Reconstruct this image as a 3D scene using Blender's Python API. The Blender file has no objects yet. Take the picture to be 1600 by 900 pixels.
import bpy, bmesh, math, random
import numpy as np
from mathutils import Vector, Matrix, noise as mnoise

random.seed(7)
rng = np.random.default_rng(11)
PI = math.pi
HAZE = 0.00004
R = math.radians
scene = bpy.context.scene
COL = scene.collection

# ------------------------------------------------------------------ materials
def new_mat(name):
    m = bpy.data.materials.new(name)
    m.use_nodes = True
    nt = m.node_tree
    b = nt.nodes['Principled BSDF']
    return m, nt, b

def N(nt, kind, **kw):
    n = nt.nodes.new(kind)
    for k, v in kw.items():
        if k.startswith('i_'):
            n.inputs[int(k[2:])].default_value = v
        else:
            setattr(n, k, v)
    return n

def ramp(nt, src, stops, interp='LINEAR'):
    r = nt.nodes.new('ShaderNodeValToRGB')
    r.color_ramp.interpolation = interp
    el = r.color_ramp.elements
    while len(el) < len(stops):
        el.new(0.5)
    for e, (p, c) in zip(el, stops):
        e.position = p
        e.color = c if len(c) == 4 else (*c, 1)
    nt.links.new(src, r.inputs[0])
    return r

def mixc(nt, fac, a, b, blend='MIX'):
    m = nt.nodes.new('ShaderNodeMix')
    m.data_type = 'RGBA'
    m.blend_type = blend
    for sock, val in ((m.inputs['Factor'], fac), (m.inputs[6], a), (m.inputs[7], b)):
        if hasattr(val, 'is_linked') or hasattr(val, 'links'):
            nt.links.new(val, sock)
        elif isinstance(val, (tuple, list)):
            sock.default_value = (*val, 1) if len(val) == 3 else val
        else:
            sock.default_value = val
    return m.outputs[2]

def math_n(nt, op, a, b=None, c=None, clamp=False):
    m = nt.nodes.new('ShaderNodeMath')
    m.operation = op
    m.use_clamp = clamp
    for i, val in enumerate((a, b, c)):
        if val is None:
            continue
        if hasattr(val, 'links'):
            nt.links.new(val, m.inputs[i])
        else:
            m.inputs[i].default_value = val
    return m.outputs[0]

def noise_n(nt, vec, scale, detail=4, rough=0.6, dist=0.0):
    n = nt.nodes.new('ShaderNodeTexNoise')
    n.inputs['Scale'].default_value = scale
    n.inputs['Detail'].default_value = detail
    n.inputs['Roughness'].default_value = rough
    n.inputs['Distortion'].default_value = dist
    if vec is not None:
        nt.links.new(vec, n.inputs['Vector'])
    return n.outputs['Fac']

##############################

[TASK TO CARRY OUT]:
Reproduce the data shown above exactly.

[SOLUTION TO THIS TASK]:
Reconstruct this image as a 3D scene using Blender's Python API. The Blender file has no objects yet. Take the picture to be 1600 by 900 pixels.
import bpy, bmesh, math, random
import numpy as np
from mathutils import Vector, Matrix, noise as mnoise

random.seed(7)
rng = np.random.default_rng(11)
PI = math.pi
HAZE = 0.00004
R = math.radians
scene = bpy.context.scene
COL = scene.collection

# ------------------------------------------------------------------ materials
def new_mat(name):
    m = bpy.data.materials.new(name)
    m.use_nodes = True
    nt = m.node_tree
    b = nt.nodes['Principled BSDF']
    return m, nt, b

def N(nt, kind, **kw):
    n = nt.nodes.new(kind)
    for k, v in kw.items():
        if k.startswith('i_'):
            n.inputs[int(k[2:])].default_value = v
        else:
            setattr(n, k, v)
    return n

def ramp(nt, src, stops, interp='LINEAR'):
    r = nt.nodes.new('ShaderNodeValToRGB')
    r.color_ramp.interpolation = interp
    el = r.color_ramp.elements
    while len(el) < len(stops):
        el.new(0.5)
    for e, (p, c) in zip(el, stops):
        e.position = p
        e.color = c if len(c) == 4 else (*c, 1)
    nt.links.new(src, r.inputs[0])
    return r

def mixc(nt, fac, a, b, blend='MIX'):
    m = nt.nodes.new('ShaderNodeMix')
    m.data_type = 'RGBA'
    m.blend_type = blend
    for sock, val in ((m.inputs['Factor'], fac), (m.inputs[6], a), (m.inputs[7], b)):
        if hasattr(val, 'is_linked') or hasattr(val, 'links'):
            nt.links.new(val, sock)
        elif isinstance(val, (tuple, list)):
            sock.default_value = (*val, 1) if len(val) == 3 else val
        else:
            sock.default_value = val
    return m.outputs[2]

def math_n(nt, op, a, b=None, c=None, clamp=False):
    m = nt.nodes.new('ShaderNodeMath')
    m.operation = op
    m.use_clamp = clamp
    for i, val in enumerate((a, b, c)):
        if val is None:
            continue
        if hasattr(val, 'links'):
            nt.links.new(val, m.inputs[i])
        else:
            m.inputs[i].default_value = val
    return m.outputs[0]

def noise_n(nt, vec, scale, detail=4, rough=0.6, dist=0.0):
    n = nt.nodes.new('ShaderNodeTexNoise')
    n.inputs['Scale'].default_value = scale
    n.inputs['Detail'].default_value = detail
    n.inputs['Roughness'].default_value = rough
    n.inputs['Distortion'].default_value = dist
    if vec is not None:
        nt.links.new(vec, n.inputs['Vector'])
    return n.outputs['Fac']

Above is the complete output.